Given data
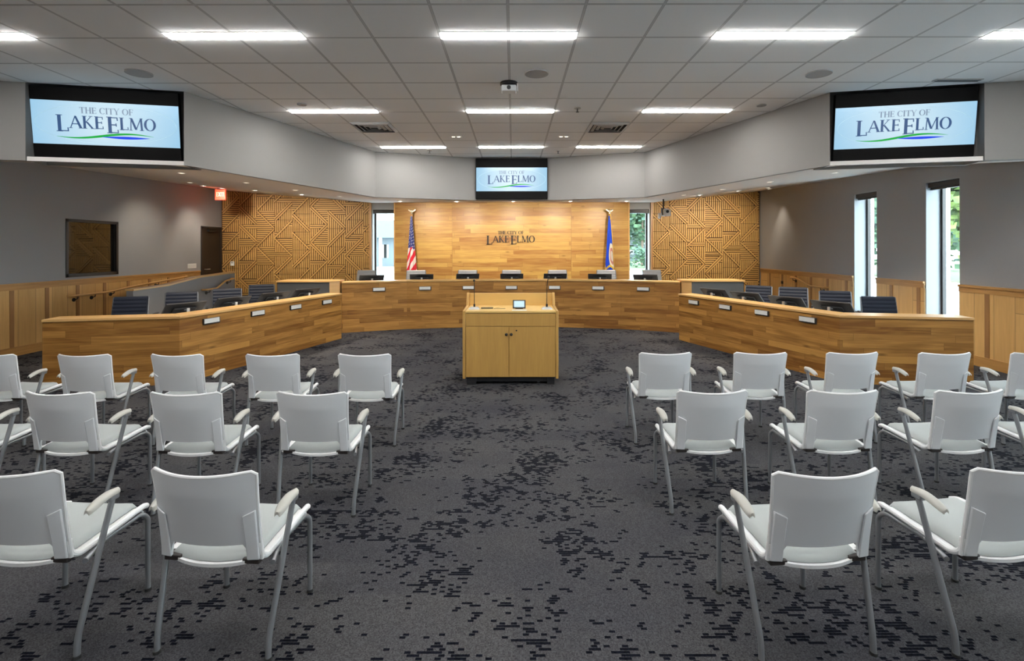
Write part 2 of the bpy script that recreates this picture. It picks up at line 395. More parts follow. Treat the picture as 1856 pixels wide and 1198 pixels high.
# ------------------------------------------------------------------ room shell
XL, XR, YB, ZC, ZS = -8.1, 6.84, 13.8, 3.64, 2.75
YF = -3.2
L0, L1, L2, C1, C2, R2, R1, R0 = (XL, 5.13), (-3.98, 6.0), (-2.71, 9.75), (-.78, 10.45), (.70, 10.45), (2.6, 9.83), (3.87, 6.07), (XR, 5.43)
PLAT = .2
struct('floor', MB().b2(XL-.4, XR+.4, YF-.3, YB+.4, -.15, 0), M['carpet'], 'dark grey carpet with black dashed patches')
# raised platform behind the centre dais and the ramp on the left
pf = MB().prism([(-4.9, 10.5), (-3.45, 10.45), (-2.1, 11.0), (-.8, 11.15), (.8, 11.15), (2.1, 11.0), (3.35, 10.4), (4.9, 10.5), (4.9, 11.5), (XR, 11.5), (XR, YB), (XL, YB), (XL, 11.6), (-4.9, 11.6)], 0, PLAT)
struct('floor_platform', pf, M['carpet'], 'carpeted raised platform behind the centre desk')
struct('floor_ramp', MB().hexa([(XL, 9.1, -.01), (-6.88, 9.1, -.01), (-6.88, 11.62, -.01), (XL, 11.62, -.01)],
       [(XL, 9.1, .005), (-6.88, 9.1, .005), (-6.88, 11.62, PLAT), (XL, 11.62, PLAT)]), M['carpet'], 'carpeted ramp along the left wall')
struct('ceiling', MB().prism([(XL, YF), (XR, YF), R0, R1, R2, C2, C1, L2, L1, L0], ZC, ZC+.15), M['ceiling'], 'suspended ceiling of square tiles')

def wall_x(x0, x1, y0, y1, z0, z1, holes):
    """wall slab whose long side runs along Y, with rectangular holes (ya, yb, za, zb)"""
    m = MB(); ys = sorted(holes); cur = y0
    for (a, b, za, zb) in ys:
        m.b2(x0, x1, cur, a, z0, z1)
        if za > z0: m.b2(x0, x1, a, b, z0, za)
        m.b2(x0, x1, a, b, zb, z1); cur = b
    m.b2(x0, x1, cur, y1, z0, z1); return m
WR = [(-1.07, -.43), (.66, 1.30), (2.40, 3.04), (4.13, 4.77), (5.865, 6.505), (7.60, 8.24), (9.335, 9.97)]  # all before the last pair are unseen, added to bring in daylight
struct('wall_right', wall_x(XR, XR+.35, YF, YB+.35, 0, 3.9, [(a, b, .47, 2.82) for a, b in WR]), M['paint_grey'], 'grey right wall')
struct('wall_left', wall_x(XL-.35, XL, YF, YB+.35, 0, 3.9, [(8.98, 10.17, 1.22, 2.29)]), M['paint_grey'], 'grey left wall')
# back wall with its two window holes
WB = [(-3.925, -3.17), (3.12, 3.79)]
m = MB(); cur = XL
for a, b in WB:
    m.b2(cur, a, YB, YB+.35, 0, 3.9); m.b2(a, b, YB, YB+.35, 0, .5); m.b2(a, b, YB, YB+.35, 2.82, 3.9); cur = b
m.b2(cur, XR, YB, YB+.35, 0, 3.9)
struct('wall_back', m, M['paint_grey'], 'grey back wall')
struct('wall_front', MB().b2(XL-.35, XR+.35, YF-.3, YF, 0, 3.9), M['paint_grey'], 'grey wall behind the seats')
struct('ceiling_cover', MB().b2(XL-.4, XR+.4, YF-.3, YB+.4, 3.9, 4.0), M['paint_grey'], 'slab above the soffit')

# fascia above the soffit edge: near left, near right with TV recesses
def lerp(a, b, t): return (a[0]+(b[0]-a[0])*t, a[1]+(b[1]-a[1])*t)
def offs(p, d, k): return (p[0]+d[0]*k, p[1]+d[1]*k)
nL = Vector((L1[1]-L0[1], -(L1[0]-L0[0]))).normalized(); nL = (-nL[0], -nL[1])     # points away from the seats
nR = Vector((R0[1]-R1[1], -(R0[0]-R1[0]))).normalized(); nR = (-nR[0], -nR[1])
fs = MB(); T = .12
def at_x(a, b, x): t = (x-a[0])/(b[0]-a[0]); return lerp(a, b, t)
ol0, ol1 = at_x(L0, L1, -5.565), L1          # left TV opening
or0, or1 = R1, at_x(R1, R0, 5.44)           # right TV opening
for a, b, n in ((L0, ol0, nL), (or1, R0, nR)):
    fs.prism([a, b, offs(b, n, T), offs(a, n, T)], ZS, ZC+.1)
# recess boxes behind the side televisions: back and return walls
D = .34
for a, b, n in ((ol0, ol1, nL), (or0, or1, nR)):
    fs.prism([offs(a, n, D), offs(b, n, D), offs(b, n, D+.06), offs(a, n, D+.06)], ZS, ZC+.1)
fs.prism([offs(ol0, nL, T), ol0, offs(ol0, nL, D+.06), (offs(ol0, nL, D+.06)[0]-.05, offs(ol0, nL, D+.06)[1])], ZS, ZC+.1)
fs.prism([or1, offs(or1, nR, T), (offs(or1, nR, D+.06)[0]+.05, offs(or1, nR, D+.06)[1]), offs(or1, nR, D+.06)], ZS, ZC+.1)
line = [L1, L2, C1, C2, R2, R1]
back = [(L1[0]-.005, L1[1]+.14), (L2[0]-.08, L2[1]+.1), (C1[0], C1[1]+.12), (C2[0], C2[1]+.12), (R2[0]+.08, R2[1]+.1), (R1[0]+.005, R1[1]+.14)]
fs.strip(line, back, ZS, ZC+.1)
fs.prism([L1, back[0], offs(L1, nL, D+.06), offs((L1[0]+.05, L1[1]), nL, D+.06)], ZS, ZC+.1)
fs.prism([R1, offs((R1[0]-.05, R1[1]), nR, D+.06), offs(R1, nR, D+.06), back[-1]], ZS, ZC+.1)
struct('wall_fascia', fs, M['fascia_paint'], 'faceted grey bulkhead above the desks')

# sloping soffit between the bulkhead and the outer walls
def v3(p, z): return (p[0], p[1], z)
W0, W1, WA, WBk, W2, W3 = (XL, 8.4, 3.20), (XL, YB, 3.365), (-3.95, YB, 3.01), (3.9, YB, 3.01), (XR, YB, 3.32), (XR, 8.5, 3.12)
S = MB()
_keep = (L0, L1, L2, C1, C2, R2, R1, R0)
L0, L1, L2, C1, C2, R2, R1, R0 = offs(L0, nL, .02), (L1[0]-.012, L1[1]+.02), (L2[0]-.012, L2[1]+.02), (C1[0], C1[1]+.02), (C2[0], C2[1]+.02), (R2[0]+.012, R2[1]+.02), (R1[0]+.012, R1[1]+.02), offs(R0, nR, .02)
for f in ([v3(L0, ZS), v3(L1, ZS), W0], [v3(L1, ZS), W1, W0], [v3(L1, ZS), v3(L2, ZS), W1], [v3(L2, ZS), WA, W1],
          [v3(L2, ZS), v3(C1, ZS), WA], [v3(C1, ZS), v3(C2, ZS), WBk, WA], [v3(C2, ZS), v3(R2, ZS), WBk],
          [v3(R2, ZS), W2, WBk], [v3(R2, ZS), v3(R1, ZS), W2], [v3(R1, ZS), W3, W2], [v3(R1, ZS), v3(R0, ZS), W3]):
    S.hexa(f, [(p[0], p[1], p[2]+.05) for p in f])
L0, L1, L2, C1, C2, R2, R1, R0 = _keep
struct('ceiling_soffit', S, M['soffit_paint'], 'sloping pale soffit around the room', smooth=0)
def soffit_z(x, y):
    def plane(a, b, c):
        a, b, c = map(Vector, (a, b, c)); n = (b-a).cross(c-a); return a.z-(n.x*(x-a.x)+n.y*(y-a.y))/n.z
    if x < -2.7-(y-9.75)*.31: return plane(v3(L1, ZS), v3(L2, ZS), W1)
    if x > 2.6+(y-9.83)*.33: return plane(v3(R2, ZS), v3(R1, ZS), W2)
    return plane(v3(C1, ZS), v3(C2, ZS), WBk)

# ------------------------------------------------------------------ wainscot
def wainscot(label, x, sgn, a, b, ys):
    base = thing('wainscot_panelling', label, 'panelling', (x, (a+b)/2, 0), 0, 'wood wainscot panelling')
    build('panel', MB().b2(x, x+sgn*.018, a, b, .15, 1.12), M['wains_wood'], base, True)
    build('cap_rail', MB().b2(x, x+sgn*.045, a, b, 1.145, 1.18), M['trim_wood'], base, True, bevel=.003)
    build('top_rail', MB().b2(x, x+sgn*.028, a, b, 1.07, 1.145), M['trim_wood'], base, True)
    build('skirting', MB().b2(x, x+sgn*.030, a, b, 0, .15), M['trim_wood'], base, True, bevel=.003)
    for y in ys:
        if y > a+.02 and y < b-.02: build('batten', MB().b2(x, x+sgn*.028, max(a, y-.035), min(b, y+.035), .15, 1.07), M['trim_wood_v'], base, True, bevel=.002)
wainscot('long run of honey oak wainscot panelling along the left wall', XL, 1, YF, 12.80, [8.6+.605*k for k in range(-19, 8)])
rs = []; cur = YF
for a, b in WR: rs.append((cur, a)); cur = b
rs.append((cur, YB-.1))
for (a, b), lb in zip(rs, ('wainscot panelling on the right wall behind the camera, outside the photo',)*3+('wainscot panelling on the right wall beside the camera, outside the photo', 'wainscot panelling on the right wall beyond the picture edge',
        'honey oak wainscot panelling on the right wall at the picture edge, before both windows', 'honey oak wainscot panelling between the two right windows',
        'honey oak wainscot panelling on the right wall between the farther window and the slat wall')):
    wainscot(lb, XR, -1, a, b, [7.15+.605*k for k in range(-17, 12)])

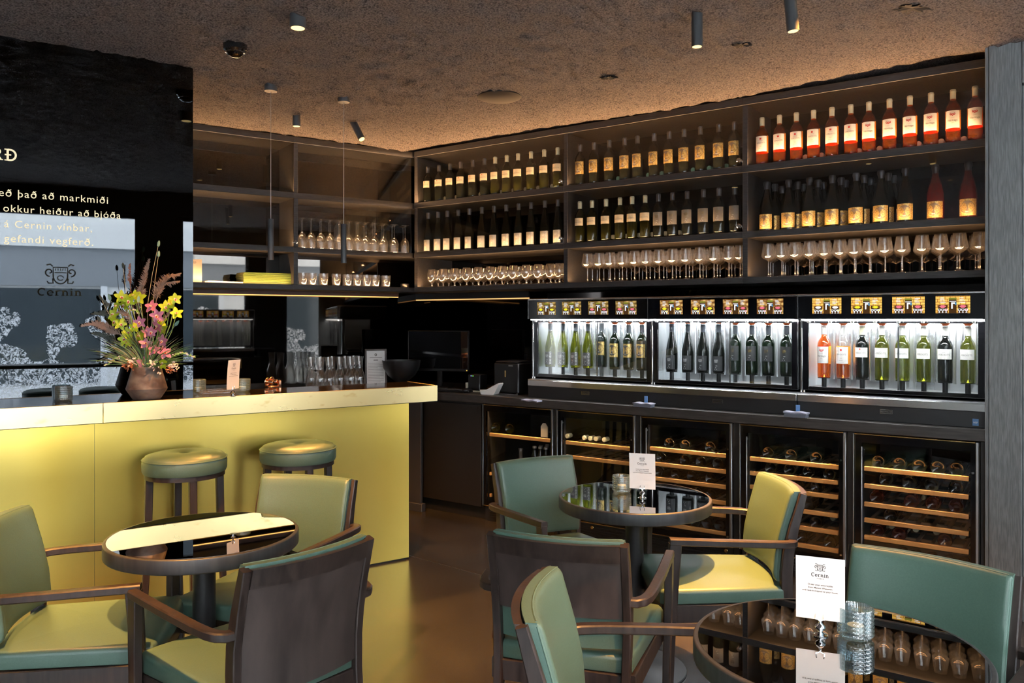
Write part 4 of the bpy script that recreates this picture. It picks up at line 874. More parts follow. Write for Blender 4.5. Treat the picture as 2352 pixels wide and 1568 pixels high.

Exercise brief
Check every line of the entries above for the word "recreates" and report how many lines contain it, giving the number only.

Written answer
2